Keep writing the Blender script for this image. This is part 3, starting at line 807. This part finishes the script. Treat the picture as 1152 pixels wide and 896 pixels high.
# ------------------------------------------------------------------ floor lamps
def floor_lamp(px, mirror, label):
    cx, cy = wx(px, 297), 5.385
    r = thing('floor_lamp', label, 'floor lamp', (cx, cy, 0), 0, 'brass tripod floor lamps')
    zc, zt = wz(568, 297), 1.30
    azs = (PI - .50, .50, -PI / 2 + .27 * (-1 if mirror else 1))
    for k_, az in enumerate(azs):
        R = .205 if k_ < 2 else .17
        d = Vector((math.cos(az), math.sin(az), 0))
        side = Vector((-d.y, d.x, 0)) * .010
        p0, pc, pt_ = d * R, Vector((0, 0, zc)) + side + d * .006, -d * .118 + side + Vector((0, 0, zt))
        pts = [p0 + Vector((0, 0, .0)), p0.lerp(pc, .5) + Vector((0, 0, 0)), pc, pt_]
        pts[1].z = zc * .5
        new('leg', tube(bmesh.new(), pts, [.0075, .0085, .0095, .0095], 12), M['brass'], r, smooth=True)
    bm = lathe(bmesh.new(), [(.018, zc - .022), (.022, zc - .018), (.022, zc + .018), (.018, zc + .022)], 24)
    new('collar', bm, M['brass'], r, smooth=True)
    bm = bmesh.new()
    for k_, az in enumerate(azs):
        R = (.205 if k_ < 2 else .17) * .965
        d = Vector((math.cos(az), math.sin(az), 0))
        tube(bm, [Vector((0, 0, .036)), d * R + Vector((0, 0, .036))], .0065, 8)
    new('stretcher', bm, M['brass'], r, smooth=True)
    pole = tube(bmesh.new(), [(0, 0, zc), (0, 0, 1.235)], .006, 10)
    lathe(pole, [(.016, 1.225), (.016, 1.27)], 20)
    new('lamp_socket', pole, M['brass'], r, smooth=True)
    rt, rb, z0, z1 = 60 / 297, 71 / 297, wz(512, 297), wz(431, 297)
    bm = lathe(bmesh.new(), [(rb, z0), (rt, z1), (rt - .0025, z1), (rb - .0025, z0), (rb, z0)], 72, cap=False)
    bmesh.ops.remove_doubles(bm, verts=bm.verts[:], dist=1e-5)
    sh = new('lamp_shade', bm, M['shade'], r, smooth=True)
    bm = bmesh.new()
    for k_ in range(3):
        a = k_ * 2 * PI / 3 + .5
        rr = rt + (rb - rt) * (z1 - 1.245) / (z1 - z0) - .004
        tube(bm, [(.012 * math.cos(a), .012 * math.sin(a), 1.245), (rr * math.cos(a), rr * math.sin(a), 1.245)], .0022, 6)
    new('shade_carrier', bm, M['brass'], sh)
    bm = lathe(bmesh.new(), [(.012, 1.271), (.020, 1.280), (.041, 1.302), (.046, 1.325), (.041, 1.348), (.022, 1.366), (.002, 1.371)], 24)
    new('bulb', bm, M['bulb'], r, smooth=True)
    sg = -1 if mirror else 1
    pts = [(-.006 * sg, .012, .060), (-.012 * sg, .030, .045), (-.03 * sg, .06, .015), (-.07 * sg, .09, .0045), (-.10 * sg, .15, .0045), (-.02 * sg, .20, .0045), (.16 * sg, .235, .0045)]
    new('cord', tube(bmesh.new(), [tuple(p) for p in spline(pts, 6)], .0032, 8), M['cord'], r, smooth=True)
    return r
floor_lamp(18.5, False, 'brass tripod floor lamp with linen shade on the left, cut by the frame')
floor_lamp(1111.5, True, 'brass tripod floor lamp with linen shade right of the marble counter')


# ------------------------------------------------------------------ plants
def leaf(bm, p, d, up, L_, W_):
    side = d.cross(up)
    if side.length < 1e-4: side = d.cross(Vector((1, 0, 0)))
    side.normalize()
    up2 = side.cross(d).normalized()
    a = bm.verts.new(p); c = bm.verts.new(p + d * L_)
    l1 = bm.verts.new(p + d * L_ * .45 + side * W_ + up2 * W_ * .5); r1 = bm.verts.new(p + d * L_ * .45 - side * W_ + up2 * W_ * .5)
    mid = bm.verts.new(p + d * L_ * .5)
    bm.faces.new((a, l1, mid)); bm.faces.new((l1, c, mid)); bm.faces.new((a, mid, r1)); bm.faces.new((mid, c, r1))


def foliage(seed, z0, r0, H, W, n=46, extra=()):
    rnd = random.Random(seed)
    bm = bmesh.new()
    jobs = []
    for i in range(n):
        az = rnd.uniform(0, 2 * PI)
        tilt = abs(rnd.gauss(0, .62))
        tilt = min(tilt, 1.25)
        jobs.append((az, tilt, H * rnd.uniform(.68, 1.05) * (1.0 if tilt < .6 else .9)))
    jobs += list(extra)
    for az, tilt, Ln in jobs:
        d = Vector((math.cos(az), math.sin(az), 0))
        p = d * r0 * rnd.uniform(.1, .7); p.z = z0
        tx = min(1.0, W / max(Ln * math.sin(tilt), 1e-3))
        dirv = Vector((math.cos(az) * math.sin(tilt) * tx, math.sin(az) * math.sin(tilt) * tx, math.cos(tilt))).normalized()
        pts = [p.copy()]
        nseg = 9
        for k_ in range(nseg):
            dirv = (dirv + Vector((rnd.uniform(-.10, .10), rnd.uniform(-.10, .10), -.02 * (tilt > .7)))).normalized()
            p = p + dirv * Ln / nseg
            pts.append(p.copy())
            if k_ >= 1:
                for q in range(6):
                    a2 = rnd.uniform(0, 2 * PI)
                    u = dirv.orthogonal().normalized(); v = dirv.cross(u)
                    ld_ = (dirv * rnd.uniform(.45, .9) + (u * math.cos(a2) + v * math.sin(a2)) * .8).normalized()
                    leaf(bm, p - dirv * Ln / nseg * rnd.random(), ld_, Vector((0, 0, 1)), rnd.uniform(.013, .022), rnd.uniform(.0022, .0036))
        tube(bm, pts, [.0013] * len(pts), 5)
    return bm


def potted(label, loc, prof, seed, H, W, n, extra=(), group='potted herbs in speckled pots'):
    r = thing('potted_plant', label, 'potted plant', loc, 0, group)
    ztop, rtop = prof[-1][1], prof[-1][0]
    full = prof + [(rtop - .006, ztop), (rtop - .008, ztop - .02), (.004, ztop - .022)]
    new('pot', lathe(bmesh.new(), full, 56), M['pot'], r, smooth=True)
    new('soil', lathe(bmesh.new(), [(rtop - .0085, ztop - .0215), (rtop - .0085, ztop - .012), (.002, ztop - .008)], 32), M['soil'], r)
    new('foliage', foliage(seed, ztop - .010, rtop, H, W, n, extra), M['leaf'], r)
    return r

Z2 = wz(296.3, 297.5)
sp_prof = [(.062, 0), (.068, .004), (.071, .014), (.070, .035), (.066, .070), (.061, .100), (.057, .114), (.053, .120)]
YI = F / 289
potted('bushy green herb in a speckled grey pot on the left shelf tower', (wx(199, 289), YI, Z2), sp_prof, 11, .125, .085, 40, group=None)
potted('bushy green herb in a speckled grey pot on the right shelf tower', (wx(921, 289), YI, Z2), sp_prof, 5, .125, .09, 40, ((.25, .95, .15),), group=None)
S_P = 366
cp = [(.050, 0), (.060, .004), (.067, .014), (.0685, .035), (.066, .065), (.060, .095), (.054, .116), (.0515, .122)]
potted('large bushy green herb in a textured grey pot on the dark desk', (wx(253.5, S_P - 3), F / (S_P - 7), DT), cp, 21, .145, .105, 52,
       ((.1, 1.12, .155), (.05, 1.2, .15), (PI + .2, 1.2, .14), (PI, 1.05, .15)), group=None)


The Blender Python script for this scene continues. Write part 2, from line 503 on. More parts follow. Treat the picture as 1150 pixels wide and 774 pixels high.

▸ Given task
The word "part" may occur in lines of the records. Report how many such lines there are, giving only the number.

▸ Written answer
2